## Material shown
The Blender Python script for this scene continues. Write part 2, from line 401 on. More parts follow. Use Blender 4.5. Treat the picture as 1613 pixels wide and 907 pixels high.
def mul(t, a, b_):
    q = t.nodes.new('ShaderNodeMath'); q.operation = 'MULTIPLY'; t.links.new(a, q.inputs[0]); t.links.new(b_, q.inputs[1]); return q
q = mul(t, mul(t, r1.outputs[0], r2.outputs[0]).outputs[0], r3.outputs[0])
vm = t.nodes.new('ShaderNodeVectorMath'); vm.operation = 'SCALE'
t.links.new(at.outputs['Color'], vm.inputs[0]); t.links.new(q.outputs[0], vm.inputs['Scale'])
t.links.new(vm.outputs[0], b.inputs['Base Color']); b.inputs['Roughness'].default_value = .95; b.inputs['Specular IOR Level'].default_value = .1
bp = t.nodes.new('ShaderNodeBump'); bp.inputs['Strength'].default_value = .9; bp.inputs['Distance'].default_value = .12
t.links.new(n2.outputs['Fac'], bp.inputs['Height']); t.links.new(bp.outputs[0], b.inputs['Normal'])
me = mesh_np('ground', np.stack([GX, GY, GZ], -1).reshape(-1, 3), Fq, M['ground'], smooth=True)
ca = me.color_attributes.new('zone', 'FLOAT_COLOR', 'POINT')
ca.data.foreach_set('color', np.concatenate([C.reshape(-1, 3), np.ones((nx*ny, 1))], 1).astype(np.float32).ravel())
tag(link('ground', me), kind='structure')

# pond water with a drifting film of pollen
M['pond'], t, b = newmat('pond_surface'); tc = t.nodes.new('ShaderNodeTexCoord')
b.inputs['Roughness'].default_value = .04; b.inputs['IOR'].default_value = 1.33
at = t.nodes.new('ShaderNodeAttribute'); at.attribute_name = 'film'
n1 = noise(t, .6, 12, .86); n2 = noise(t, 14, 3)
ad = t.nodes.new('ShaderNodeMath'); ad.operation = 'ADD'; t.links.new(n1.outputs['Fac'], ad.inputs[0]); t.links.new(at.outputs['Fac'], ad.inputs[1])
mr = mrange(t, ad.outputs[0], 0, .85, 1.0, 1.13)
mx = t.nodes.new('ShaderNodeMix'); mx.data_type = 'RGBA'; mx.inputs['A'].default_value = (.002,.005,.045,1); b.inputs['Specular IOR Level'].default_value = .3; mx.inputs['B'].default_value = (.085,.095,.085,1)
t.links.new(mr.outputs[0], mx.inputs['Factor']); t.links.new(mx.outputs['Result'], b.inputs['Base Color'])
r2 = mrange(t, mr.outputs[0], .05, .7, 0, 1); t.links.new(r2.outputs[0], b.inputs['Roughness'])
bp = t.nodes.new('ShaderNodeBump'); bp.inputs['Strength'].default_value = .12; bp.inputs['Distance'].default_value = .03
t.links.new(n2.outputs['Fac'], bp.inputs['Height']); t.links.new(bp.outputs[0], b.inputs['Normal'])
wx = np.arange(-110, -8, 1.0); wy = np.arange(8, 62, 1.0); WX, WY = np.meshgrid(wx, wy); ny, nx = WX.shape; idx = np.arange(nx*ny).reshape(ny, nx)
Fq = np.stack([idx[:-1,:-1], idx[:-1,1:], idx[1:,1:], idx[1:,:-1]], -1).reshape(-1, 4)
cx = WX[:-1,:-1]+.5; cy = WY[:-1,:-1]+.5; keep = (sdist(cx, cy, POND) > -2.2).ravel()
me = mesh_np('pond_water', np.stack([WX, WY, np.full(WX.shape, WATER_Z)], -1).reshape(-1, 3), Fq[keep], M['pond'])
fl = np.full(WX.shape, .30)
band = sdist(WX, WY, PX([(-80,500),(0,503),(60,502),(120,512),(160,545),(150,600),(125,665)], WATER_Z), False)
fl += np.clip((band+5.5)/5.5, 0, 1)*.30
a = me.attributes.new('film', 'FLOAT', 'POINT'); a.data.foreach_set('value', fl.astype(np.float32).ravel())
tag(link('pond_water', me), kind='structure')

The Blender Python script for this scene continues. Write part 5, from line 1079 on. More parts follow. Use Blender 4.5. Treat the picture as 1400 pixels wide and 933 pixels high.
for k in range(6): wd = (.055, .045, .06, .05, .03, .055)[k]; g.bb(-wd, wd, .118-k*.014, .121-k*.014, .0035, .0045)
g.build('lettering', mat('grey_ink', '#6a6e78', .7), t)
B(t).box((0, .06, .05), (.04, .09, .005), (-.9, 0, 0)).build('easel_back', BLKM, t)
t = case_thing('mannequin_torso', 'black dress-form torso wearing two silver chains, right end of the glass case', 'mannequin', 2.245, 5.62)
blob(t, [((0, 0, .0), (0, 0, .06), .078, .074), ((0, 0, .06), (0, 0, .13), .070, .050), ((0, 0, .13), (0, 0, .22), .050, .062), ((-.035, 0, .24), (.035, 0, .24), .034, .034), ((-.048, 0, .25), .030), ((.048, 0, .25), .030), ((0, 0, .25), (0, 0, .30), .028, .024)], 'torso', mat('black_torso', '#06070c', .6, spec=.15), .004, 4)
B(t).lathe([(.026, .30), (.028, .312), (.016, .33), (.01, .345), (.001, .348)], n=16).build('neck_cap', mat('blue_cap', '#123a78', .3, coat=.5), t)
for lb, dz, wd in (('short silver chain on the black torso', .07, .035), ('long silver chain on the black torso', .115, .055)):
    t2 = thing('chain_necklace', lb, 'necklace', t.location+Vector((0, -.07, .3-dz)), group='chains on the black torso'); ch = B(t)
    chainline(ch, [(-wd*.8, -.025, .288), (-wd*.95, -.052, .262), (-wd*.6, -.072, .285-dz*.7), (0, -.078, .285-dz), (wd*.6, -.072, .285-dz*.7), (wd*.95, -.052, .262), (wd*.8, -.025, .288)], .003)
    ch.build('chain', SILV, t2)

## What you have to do
Using the data above, output each line exactly.

## Correct output
The Blender Python script for this scene continues. Write part 2, from line 401 on. More parts follow. Use Blender 4.5. Treat the picture as 1613 pixels wide and 907 pixels high.
def mul(t, a, b_):
    q = t.nodes.new('ShaderNodeMath'); q.operation = 'MULTIPLY'; t.links.new(a, q.inputs[0]); t.links.new(b_, q.inputs[1]); return q
q = mul(t, mul(t, r1.outputs[0], r2.outputs[0]).outputs[0], r3.outputs[0])
vm = t.nodes.new('ShaderNodeVectorMath'); vm.operation = 'SCALE'
t.links.new(at.outputs['Color'], vm.inputs[0]); t.links.new(q.outputs[0], vm.inputs['Scale'])
t.links.new(vm.outputs[0], b.inputs['Base Color']); b.inputs['Roughness'].default_value = .95; b.inputs['Specular IOR Level'].default_value = .1
bp = t.nodes.new('ShaderNodeBump'); bp.inputs['Strength'].default_value = .9; bp.inputs['Distance'].default_value = .12
t.links.new(n2.outputs['Fac'], bp.inputs['Height']); t.links.new(bp.outputs[0], b.inputs['Normal'])
me = mesh_np('ground', np.stack([GX, GY, GZ], -1).reshape(-1, 3), Fq, M['ground'], smooth=True)
ca = me.color_attributes.new('zone', 'FLOAT_COLOR', 'POINT')
ca.data.foreach_set('color', np.concatenate([C.reshape(-1, 3), np.ones((nx*ny, 1))], 1).astype(np.float32).ravel())
tag(link('ground', me), kind='structure')

# pond water with a drifting film of pollen
M['pond'], t, b = newmat('pond_surface'); tc = t.nodes.new('ShaderNodeTexCoord')
b.inputs['Roughness'].default_value = .04; b.inputs['IOR'].default_value = 1.33
at = t.nodes.new('ShaderNodeAttribute'); at.attribute_name = 'film'
n1 = noise(t, .6, 12, .86); n2 = noise(t, 14, 3)
ad = t.nodes.new('ShaderNodeMath'); ad.operation = 'ADD'; t.links.new(n1.outputs['Fac'], ad.inputs[0]); t.links.new(at.outputs['Fac'], ad.inputs[1])
mr = mrange(t, ad.outputs[0], 0, .85, 1.0, 1.13)
mx = t.nodes.new('ShaderNodeMix'); mx.data_type = 'RGBA'; mx.inputs['A'].default_value = (.002,.005,.045,1); b.inputs['Specular IOR Level'].default_value = .3; mx.inputs['B'].default_value = (.085,.095,.085,1)
t.links.new(mr.outputs[0], mx.inputs['Factor']); t.links.new(mx.outputs['Result'], b.inputs['Base Color'])
r2 = mrange(t, mr.outputs[0], .05, .7, 0, 1); t.links.new(r2.outputs[0], b.inputs['Roughness'])
bp = t.nodes.new('ShaderNodeBump'); bp.inputs['Strength'].default_value = .12; bp.inputs['Distance'].default_value = .03
t.links.new(n2.outputs['Fac'], bp.inputs['Height']); t.links.new(bp.outputs[0], b.inputs['Normal'])
wx = np.arange(-110, -8, 1.0); wy = np.arange(8, 62, 1.0); WX, WY = np.meshgrid(wx, wy); ny, nx = WX.shape; idx = np.arange(nx*ny).reshape(ny, nx)
Fq = np.stack([idx[:-1,:-1], idx[:-1,1:], idx[1:,1:], idx[1:,:-1]], -1).reshape(-1, 4)
cx = WX[:-1,:-1]+.5; cy = WY[:-1,:-1]+.5; keep = (sdist(cx, cy, POND) > -2.2).ravel()
me = mesh_np('pond_water', np.stack([WX, WY, np.full(WX.shape, WATER_Z)], -1).reshape(-1, 3), Fq[keep], M['pond'])
fl = np.full(WX.shape, .30)
band = sdist(WX, WY, PX([(-80,500),(0,503),(60,502),(120,512),(160,545),(150,600),(125,665)], WATER_Z), False)
fl += np.clip((band+5.5)/5.5, 0, 1)*.30
a = me.attributes.new('film', 'FLOAT', 'POINT'); a.data.foreach_set('value', fl.astype(np.float32).ravel())
tag(link('pond_water', me), kind='structure')

The Blender Python script for this scene continues. Write part 5, from line 1079 on. More parts follow. Use Blender 4.5. Treat the picture as 1400 pixels wide and 933 pixels high.
for k in range(6): wd = (.055, .045, .06, .05, .03, .055)[k]; g.bb(-wd, wd, .118-k*.014, .121-k*.014, .0035, .0045)
g.build('lettering', mat('grey_ink', '#6a6e78', .7), t)
B(t).box((0, .06, .05), (.04, .09, .005), (-.9, 0, 0)).build('easel_back', BLKM, t)
t = case_thing('mannequin_torso', 'black dress-form torso wearing two silver chains, right end of the glass case', 'mannequin', 2.245, 5.62)
blob(t, [((0, 0, .0), (0, 0, .06), .078, .074), ((0, 0, .06), (0, 0, .13), .070, .050), ((0, 0, .13), (0, 0, .22), .050, .062), ((-.035, 0, .24), (.035, 0, .24), .034, .034), ((-.048, 0, .25), .030), ((.048, 0, .25), .030), ((0, 0, .25), (0, 0, .30), .028, .024)], 'torso', mat('black_torso', '#06070c', .6, spec=.15), .004, 4)
B(t).lathe([(.026, .30), (.028, .312), (.016, .33), (.01, .345), (.001, .348)], n=16).build('neck_cap', mat('blue_cap', '#123a78', .3, coat=.5), t)
for lb, dz, wd in (('short silver chain on the black torso', .07, .035), ('long silver chain on the black torso', .115, .055)):
    t2 = thing('chain_necklace', lb, 'necklace', t.location+Vector((0, -.07, .3-dz)), group='chains on the black torso'); ch = B(t)
    chainline(ch, [(-wd*.8, -.025, .288), (-wd*.95, -.052, .262), (-wd*.6, -.072, .285-dz*.7), (0, -.078, .285-dz), (wd*.6, -.072, .285-dz*.7), (wd*.95, -.052, .262), (wd*.8, -.025, .288)], .003)
    ch.build('chain', SILV, t2)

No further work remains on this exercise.